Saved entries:
++++++++++++++++++++

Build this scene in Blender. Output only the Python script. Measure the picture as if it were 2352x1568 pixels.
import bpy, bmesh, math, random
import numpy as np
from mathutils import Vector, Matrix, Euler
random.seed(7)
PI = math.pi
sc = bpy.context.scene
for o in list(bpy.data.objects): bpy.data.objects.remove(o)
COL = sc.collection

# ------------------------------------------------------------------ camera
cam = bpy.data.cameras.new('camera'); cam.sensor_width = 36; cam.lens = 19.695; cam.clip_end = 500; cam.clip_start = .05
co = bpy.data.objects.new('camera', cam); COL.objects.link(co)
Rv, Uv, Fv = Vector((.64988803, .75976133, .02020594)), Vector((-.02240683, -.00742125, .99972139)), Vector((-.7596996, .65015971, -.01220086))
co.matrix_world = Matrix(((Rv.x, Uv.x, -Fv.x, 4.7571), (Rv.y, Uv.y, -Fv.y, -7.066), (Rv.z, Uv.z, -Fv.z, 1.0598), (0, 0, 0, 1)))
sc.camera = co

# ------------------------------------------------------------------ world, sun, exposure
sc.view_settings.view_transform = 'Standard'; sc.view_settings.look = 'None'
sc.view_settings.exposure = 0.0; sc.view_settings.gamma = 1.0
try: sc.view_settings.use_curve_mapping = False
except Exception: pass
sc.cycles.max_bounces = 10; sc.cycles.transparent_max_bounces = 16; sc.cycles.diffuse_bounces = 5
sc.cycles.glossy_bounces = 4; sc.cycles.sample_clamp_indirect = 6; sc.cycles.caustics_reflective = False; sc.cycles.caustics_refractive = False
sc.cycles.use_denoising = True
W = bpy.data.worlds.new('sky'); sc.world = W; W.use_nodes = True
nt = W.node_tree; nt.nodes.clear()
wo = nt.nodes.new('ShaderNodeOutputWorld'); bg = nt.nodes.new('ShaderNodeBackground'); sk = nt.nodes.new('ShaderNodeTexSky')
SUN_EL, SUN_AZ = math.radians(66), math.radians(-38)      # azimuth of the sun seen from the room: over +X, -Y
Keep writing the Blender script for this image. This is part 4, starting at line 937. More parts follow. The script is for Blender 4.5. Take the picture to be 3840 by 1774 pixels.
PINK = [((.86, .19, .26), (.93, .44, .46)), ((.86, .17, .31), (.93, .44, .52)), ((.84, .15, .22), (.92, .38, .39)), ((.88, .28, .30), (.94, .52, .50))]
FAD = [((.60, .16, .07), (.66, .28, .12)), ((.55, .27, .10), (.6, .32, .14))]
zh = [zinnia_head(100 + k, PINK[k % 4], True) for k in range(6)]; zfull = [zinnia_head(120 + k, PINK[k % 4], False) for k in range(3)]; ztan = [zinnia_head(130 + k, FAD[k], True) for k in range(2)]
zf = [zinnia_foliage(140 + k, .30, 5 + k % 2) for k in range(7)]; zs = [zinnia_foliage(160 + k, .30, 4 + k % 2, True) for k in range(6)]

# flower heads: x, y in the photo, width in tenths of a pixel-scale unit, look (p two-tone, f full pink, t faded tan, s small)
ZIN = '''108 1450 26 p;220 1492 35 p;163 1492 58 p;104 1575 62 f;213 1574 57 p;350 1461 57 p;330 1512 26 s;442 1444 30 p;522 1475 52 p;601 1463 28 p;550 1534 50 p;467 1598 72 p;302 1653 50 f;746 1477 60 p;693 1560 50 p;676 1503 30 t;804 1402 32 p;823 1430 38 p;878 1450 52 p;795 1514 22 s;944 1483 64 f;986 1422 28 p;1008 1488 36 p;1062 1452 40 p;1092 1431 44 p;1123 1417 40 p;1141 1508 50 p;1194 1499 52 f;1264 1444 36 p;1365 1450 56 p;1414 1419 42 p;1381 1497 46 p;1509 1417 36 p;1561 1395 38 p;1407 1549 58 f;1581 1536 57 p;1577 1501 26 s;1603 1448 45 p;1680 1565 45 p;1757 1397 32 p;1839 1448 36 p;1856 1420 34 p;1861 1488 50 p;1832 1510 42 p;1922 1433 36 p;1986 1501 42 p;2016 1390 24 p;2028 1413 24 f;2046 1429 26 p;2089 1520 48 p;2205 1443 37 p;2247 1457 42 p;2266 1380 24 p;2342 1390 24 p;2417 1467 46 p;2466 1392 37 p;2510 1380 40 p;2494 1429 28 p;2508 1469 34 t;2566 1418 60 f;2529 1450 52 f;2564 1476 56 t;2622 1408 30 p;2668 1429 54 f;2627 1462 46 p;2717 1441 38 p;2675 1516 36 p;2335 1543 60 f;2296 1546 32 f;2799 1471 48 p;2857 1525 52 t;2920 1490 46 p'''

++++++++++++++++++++

**OBJECTIVE:** Quote the data above verbatim from its first line to the line that includes "sc.camera = co", with both boundary lines retained.

**FINISHED TASK:**
Build this scene in Blender. Output only the Python script. Measure the picture as if it were 2352x1568 pixels.
import bpy, bmesh, math, random
import numpy as np
from mathutils import Vector, Matrix, Euler
random.seed(7)
PI = math.pi
sc = bpy.context.scene
for o in list(bpy.data.objects): bpy.data.objects.remove(o)
COL = sc.collection

# ------------------------------------------------------------------ camera
cam = bpy.data.cameras.new('camera'); cam.sensor_width = 36; cam.lens = 19.695; cam.clip_end = 500; cam.clip_start = .05
co = bpy.data.objects.new('camera', cam); COL.objects.link(co)
Rv, Uv, Fv = Vector((.64988803, .75976133, .02020594)), Vector((-.02240683, -.00742125, .99972139)), Vector((-.7596996, .65015971, -.01220086))
co.matrix_world = Matrix(((Rv.x, Uv.x, -Fv.x, 4.7571), (Rv.y, Uv.y, -Fv.y, -7.066), (Rv.z, Uv.z, -Fv.z, 1.0598), (0, 0, 0, 1)))
sc.camera = co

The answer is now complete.